§ **Data block**:
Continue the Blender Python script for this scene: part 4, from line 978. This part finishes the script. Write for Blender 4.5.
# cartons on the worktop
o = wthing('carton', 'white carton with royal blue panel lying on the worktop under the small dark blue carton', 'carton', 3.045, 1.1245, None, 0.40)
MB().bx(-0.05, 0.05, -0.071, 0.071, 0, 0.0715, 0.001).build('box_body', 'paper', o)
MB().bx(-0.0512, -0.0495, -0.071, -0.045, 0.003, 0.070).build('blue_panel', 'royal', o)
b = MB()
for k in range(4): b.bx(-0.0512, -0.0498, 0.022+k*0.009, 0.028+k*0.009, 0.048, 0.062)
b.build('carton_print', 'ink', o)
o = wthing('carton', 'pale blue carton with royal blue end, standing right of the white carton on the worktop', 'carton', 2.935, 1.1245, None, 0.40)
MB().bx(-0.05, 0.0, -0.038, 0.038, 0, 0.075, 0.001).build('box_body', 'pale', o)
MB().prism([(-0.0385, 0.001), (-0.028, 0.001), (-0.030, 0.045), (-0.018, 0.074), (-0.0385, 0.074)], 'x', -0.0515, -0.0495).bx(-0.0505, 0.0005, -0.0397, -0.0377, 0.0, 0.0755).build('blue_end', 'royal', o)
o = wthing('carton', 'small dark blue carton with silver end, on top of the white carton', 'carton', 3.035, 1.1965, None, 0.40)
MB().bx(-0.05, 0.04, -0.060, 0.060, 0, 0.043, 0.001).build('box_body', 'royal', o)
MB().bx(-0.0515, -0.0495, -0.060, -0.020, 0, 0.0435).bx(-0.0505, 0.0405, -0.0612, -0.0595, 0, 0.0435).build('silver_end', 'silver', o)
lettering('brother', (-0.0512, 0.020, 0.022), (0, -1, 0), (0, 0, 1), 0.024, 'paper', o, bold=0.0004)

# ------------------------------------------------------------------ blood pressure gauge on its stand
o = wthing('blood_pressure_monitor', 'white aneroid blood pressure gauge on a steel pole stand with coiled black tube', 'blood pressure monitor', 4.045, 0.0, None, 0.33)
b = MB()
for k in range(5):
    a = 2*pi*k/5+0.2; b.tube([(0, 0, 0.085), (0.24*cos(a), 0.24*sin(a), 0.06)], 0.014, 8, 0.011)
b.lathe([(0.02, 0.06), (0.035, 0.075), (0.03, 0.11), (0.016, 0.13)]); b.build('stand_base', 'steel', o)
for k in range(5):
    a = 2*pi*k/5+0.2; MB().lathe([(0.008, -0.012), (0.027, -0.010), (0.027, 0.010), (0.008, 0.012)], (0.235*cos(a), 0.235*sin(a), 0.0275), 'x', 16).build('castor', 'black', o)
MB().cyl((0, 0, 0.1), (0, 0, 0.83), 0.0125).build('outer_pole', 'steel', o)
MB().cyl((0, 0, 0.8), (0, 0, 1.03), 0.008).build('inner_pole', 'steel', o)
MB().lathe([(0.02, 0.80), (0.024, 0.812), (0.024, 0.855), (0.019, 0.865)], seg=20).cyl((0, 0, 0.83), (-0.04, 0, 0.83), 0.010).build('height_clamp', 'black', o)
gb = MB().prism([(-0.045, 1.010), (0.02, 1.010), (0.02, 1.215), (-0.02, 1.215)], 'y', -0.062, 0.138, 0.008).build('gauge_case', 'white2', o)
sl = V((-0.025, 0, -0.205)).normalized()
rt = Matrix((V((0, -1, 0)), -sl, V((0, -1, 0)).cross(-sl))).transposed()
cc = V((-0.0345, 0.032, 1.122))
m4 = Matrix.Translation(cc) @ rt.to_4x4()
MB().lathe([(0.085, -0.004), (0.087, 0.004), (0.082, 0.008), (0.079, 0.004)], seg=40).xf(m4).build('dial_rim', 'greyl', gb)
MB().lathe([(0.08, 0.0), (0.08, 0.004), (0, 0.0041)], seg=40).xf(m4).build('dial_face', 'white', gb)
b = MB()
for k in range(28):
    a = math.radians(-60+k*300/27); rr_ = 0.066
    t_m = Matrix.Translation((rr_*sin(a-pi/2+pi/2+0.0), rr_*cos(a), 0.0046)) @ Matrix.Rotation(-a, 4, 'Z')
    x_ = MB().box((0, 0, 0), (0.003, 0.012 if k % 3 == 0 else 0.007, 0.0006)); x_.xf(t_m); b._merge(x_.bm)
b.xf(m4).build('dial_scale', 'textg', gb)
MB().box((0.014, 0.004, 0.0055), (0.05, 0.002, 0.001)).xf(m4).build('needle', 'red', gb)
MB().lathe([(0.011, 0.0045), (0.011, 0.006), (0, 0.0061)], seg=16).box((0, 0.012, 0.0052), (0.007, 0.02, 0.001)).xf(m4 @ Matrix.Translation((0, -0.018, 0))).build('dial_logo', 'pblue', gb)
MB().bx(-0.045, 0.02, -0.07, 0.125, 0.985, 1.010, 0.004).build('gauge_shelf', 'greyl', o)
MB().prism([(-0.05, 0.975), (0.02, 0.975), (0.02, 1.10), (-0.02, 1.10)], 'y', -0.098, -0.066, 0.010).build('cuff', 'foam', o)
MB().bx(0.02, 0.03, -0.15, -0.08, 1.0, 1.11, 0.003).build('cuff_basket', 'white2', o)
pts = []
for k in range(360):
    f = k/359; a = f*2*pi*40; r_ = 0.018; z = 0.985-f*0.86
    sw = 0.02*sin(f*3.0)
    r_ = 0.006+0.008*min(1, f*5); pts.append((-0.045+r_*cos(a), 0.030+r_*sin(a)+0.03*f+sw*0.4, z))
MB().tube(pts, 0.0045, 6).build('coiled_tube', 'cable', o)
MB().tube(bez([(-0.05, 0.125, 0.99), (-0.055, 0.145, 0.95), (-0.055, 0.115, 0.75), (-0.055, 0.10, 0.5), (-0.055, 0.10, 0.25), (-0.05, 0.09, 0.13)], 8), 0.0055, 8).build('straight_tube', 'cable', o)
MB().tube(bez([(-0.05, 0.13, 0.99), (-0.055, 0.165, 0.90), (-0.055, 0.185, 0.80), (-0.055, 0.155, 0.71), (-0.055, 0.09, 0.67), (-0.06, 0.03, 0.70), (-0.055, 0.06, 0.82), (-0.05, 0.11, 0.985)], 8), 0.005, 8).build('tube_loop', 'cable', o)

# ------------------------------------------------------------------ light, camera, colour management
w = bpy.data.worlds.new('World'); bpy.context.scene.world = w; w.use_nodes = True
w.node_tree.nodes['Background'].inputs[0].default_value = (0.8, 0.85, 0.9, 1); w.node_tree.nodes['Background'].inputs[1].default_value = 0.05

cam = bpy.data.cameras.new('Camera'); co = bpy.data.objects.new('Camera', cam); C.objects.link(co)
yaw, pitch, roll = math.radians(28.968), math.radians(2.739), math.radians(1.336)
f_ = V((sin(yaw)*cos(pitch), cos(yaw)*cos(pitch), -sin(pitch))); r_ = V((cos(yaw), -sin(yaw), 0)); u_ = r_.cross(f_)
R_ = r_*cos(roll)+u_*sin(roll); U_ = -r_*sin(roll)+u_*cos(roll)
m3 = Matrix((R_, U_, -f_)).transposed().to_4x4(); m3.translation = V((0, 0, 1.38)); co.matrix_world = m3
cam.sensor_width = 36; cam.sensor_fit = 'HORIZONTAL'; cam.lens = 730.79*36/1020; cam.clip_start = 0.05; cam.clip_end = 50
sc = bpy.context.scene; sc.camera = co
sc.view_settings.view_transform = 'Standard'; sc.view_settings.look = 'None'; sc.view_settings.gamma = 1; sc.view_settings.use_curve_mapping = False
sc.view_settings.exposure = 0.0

§ **Exercise instructions**:
Check the data for the word "scene" and pull out the lines that have it.

§ **Correct response**:
Continue the Blender Python script for this scene: part 4, from line 978. This part finishes the script. Write for Blender 4.5.
w = bpy.data.worlds.new('World'); bpy.context.scene.world = w; w.use_nodes = True
sc = bpy.context.scene; sc.camera = co